Monday, August 10, 2009

DTN News: Brazil’s Mi-35M Attack Helicopter Passes Critical Review

DTN News: Brazil’s Mi-35M Attack Helicopter Passes Critical Review
*Source: DTN News / Defense Media
(NSI News Source Info) BRASILIA, Brazil - August 10, 2009: During the past month, the Critical Design Review of the Mi-35M attack helicopter (Brazilian designation: AH-2 Sabre) and of its flight simulator, both being acquired by the Air Force Command (Comaer) from the Russian companies Rosoboronexport (state firm responsible for the commercialization of defense materials), Rostvertol PLC (manufacturer of the helicopter) and Transas-Kronshtadt (in charge of its simulator). 12 Mi-35M (AH-2 Sabre) ordered in December 2008. Deliveries start in 2009 and finish in 2010. Since 1978, around 2,000 Mi-24s have been manufactured, 600 for export. In October 2007, defense-aerospace.com reported that the Saudi Arabian government had signed a contract for up to 150 Mi-35 and Mi-17 helicopters worth $2.2 billion.

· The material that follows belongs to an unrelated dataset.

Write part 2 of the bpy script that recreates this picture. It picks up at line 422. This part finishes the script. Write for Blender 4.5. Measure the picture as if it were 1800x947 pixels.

With the objective of complementing the project’s Preliminary Design Review, which was carried out in April of this year at the Afonsos Aeronautical Material Park (Rio de Janeiro), the Critical Design Review was divided in two stages:
--the first, which took place July 8-17 in the city of Rostov-on-Don (Russia), during which questions relative to the helicopter were approached;
--the second, begun on July 20 and concluded four days later, in the city of Saint Petersburg (Russia), concentrated on issues relating to the flight simulator.
In the two phases of the meeting, the Air Force Command was represented by members of the Mi-35M Acquisition and Acceptance Committee, established in Russia, and by a technical team Working Group for the Introduction of the AH-2 in the Brazilian Air Force (GT Sabre), comprising military personnel from the General Command for Aerospace Technology (CTA), the Directorate of Aerospace and Combat Matériel (Dirmab) and the Airspace Control Department (Decea).
The meetings in Russia locked up the cycle of revisions of the project, and marked the beginning of the tasks that the Russian companies will have to complete before the delivery of the helicopters and simulators to the Brazilian authorities.